**YOUR OBJECTIVE:** Give the listing again in full, exactly as written.

**GIVEN INFORMATION:**
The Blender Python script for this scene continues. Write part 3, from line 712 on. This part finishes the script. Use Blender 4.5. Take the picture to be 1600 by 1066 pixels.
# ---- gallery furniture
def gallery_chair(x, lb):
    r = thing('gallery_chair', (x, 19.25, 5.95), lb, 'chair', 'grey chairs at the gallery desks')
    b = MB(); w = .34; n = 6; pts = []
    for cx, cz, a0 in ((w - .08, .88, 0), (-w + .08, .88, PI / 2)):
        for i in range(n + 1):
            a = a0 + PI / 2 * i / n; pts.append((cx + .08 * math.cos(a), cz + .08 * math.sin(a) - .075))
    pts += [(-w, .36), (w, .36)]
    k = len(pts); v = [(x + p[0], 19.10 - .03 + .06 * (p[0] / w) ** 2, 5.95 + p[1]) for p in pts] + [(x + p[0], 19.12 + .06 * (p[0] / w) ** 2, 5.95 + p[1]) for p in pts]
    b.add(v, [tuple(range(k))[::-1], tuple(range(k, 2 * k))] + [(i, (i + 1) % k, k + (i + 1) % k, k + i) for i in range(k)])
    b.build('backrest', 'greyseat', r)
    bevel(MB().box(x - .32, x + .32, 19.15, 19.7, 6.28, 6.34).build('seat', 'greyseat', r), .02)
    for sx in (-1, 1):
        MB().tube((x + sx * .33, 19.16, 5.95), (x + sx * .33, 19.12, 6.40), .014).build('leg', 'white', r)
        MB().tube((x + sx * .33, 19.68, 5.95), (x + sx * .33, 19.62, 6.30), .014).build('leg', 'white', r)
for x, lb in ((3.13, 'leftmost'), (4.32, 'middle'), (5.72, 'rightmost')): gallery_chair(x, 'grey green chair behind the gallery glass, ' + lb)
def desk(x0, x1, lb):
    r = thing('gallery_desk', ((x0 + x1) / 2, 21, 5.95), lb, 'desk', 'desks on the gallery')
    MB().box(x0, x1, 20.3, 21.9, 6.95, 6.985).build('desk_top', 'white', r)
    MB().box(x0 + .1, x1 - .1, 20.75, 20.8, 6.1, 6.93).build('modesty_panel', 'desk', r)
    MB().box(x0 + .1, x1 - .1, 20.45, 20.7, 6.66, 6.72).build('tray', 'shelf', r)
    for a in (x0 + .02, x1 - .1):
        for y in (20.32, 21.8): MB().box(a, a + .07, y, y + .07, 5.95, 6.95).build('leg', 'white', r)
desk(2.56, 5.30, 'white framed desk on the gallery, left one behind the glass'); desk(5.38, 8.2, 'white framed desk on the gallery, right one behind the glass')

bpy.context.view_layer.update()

**RESULT OF THIS TASK:**
The Blender Python script for this scene continues. Write part 3, from line 712 on. This part finishes the script. Use Blender 4.5. Take the picture to be 1600 by 1066 pixels.
# ---- gallery furniture
def gallery_chair(x, lb):
    r = thing('gallery_chair', (x, 19.25, 5.95), lb, 'chair', 'grey chairs at the gallery desks')
    b = MB(); w = .34; n = 6; pts = []
    for cx, cz, a0 in ((w - .08, .88, 0), (-w + .08, .88, PI / 2)):
        for i in range(n + 1):
            a = a0 + PI / 2 * i / n; pts.append((cx + .08 * math.cos(a), cz + .08 * math.sin(a) - .075))
    pts += [(-w, .36), (w, .36)]
    k = len(pts); v = [(x + p[0], 19.10 - .03 + .06 * (p[0] / w) ** 2, 5.95 + p[1]) for p in pts] + [(x + p[0], 19.12 + .06 * (p[0] / w) ** 2, 5.95 + p[1]) for p in pts]
    b.add(v, [tuple(range(k))[::-1], tuple(range(k, 2 * k))] + [(i, (i + 1) % k, k + (i + 1) % k, k + i) for i in range(k)])
    b.build('backrest', 'greyseat', r)
    bevel(MB().box(x - .32, x + .32, 19.15, 19.7, 6.28, 6.34).build('seat', 'greyseat', r), .02)
    for sx in (-1, 1):
        MB().tube((x + sx * .33, 19.16, 5.95), (x + sx * .33, 19.12, 6.40), .014).build('leg', 'white', r)
        MB().tube((x + sx * .33, 19.68, 5.95), (x + sx * .33, 19.62, 6.30), .014).build('leg', 'white', r)
for x, lb in ((3.13, 'leftmost'), (4.32, 'middle'), (5.72, 'rightmost')): gallery_chair(x, 'grey green chair behind the gallery glass, ' + lb)
def desk(x0, x1, lb):
    r = thing('gallery_desk', ((x0 + x1) / 2, 21, 5.95), lb, 'desk', 'desks on the gallery')
    MB().box(x0, x1, 20.3, 21.9, 6.95, 6.985).build('desk_top', 'white', r)
    MB().box(x0 + .1, x1 - .1, 20.75, 20.8, 6.1, 6.93).build('modesty_panel', 'desk', r)
    MB().box(x0 + .1, x1 - .1, 20.45, 20.7, 6.66, 6.72).build('tray', 'shelf', r)
    for a in (x0 + .02, x1 - .1):
        for y in (20.32, 21.8): MB().box(a, a + .07, y, y + .07, 5.95, 6.95).build('leg', 'white', r)
desk(2.56, 5.30, 'white framed desk on the gallery, left one behind the glass'); desk(5.38, 8.2, 'white framed desk on the gallery, right one behind the glass')

bpy.context.view_layer.update()